The following is from Dixon & Mortimer, Permutation Groups, page 74.
A group $S$ is called a section of a group $G$ if for some subgroups $H$ and $K$ of $G$ we have $K \unlhd H$ and $H/K \cong S$. This means that $S$ is the homomorphic image of some subgroup of $G$. Further if $G \le Sym(\Omega)$ and for some subset $\Gamma \subseteq \Omega$ we have $\Gamma^x = \Gamma$ for each $x \in G$, then each element $x \in G$ could be seen as a function from $\Gamma$ to $\Gamma$, denoted by $x^{\Gamma} : \Gamma \to \Gamma$, in that case set $G^{\Gamma} := \{ x^{\Gamma} : x \in G \}$.
Theorem: Suppose that $G$ is a finite primitive subgroup of $Sym(\Omega)$. Let $\alpha \in \Omega$ and let $\Gamma$ be a nontrivial orbit of $G_{\alpha}$. Then every simple section of $G_{\alpha}$ is isomorphic to a section of the group $G_{\alpha}^{\Gamma}$ which $G_{\alpha}$ induces on $\Gamma$. In particular, each composition factor of $G_{\alpha}$ is isomorphic to a section of $G_{\alpha}^{\Gamma}$.
In the book the following corollary of noted:
Corollary: If $G$ is a finite, nonregular, primitive group and $\Gamma \ne \{\alpha\}$ is an orbit of a point stabilizer $G_{\alpha}$, then:
(i) each prime dividing $|G_{\alpha}|$ divides $|G_{\alpha}^{\Gamma}|$,
(ii) $G_{\alpha}$ is solvable whenever $G_{\alpha}^{\Gamma}$ is solvable.

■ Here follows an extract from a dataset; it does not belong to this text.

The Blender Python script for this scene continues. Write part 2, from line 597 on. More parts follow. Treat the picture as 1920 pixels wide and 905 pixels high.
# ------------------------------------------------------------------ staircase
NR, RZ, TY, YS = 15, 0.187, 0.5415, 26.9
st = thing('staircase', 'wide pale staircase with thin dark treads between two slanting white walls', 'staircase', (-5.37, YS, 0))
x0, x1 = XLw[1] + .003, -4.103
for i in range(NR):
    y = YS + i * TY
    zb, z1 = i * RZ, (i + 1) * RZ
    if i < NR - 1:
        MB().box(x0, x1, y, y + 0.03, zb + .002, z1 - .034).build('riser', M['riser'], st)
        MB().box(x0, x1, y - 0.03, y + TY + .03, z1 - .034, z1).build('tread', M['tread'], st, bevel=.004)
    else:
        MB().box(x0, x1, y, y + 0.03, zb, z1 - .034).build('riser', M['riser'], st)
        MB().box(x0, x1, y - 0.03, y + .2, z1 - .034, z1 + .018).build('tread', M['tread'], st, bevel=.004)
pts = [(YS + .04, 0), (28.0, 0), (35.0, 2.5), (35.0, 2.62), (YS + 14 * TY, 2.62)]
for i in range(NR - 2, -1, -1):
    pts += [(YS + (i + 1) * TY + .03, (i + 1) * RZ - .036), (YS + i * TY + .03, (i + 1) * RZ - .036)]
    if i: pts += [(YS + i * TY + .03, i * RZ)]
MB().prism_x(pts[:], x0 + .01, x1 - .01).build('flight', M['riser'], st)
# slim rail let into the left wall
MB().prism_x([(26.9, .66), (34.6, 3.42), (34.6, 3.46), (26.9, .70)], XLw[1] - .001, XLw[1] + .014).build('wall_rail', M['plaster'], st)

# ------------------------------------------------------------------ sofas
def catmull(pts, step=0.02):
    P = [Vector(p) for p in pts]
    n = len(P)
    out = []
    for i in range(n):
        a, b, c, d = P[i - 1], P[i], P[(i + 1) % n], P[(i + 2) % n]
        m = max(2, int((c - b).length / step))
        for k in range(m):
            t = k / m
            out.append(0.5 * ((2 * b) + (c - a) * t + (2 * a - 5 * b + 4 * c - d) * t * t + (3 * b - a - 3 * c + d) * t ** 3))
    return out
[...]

For (i) if $p$ divides $|G_{\alpha}|$, then there exists an element $x$ of order $p$, set $H = \langle x \rangle$. This is a section of itself by the trivial group $K = 1$, and it is simple. Hence it is isomorphic to a section of $G_{\alpha}^{\Gamma}$, let $H', K' \le G_{\alpha}^{\Gamma}$ be such that $K' \unlhd H'$ and $H'/K' \cong H$. Then as $p$ equals the index of $K'$ in $H'$ it must divide $|H'|$, hence it must also divide the order $G_{\alpha}^{\Gamma}$.
But why does (ii) holds? It might be simple but I do not see it...
If $G_{\alpha}^{\Gamma}$ is solvable, then all it's subgroup or quotient group are solvable.
Since there is a lemma showing that every simple solvable group must be abelian, so every simple section of $G_{\alpha}^{\Gamma}$ is an abelian group.
Moreover, every simple sections of $G_{\alpha}$ must be abelian, since it's isomorphic to a simple section of $G_{\alpha}^{\Gamma}$.
In particular, every composition factor of $G_{\alpha}$ is an abelian group, which implies that every composition sequence of $G_{\alpha}$ is a sub-normal sequence of $G_{\alpha}$ with the property that every factor group is abelian. By the equivalent condition of solvable group, we know that $G_{\alpha}$ is solvable.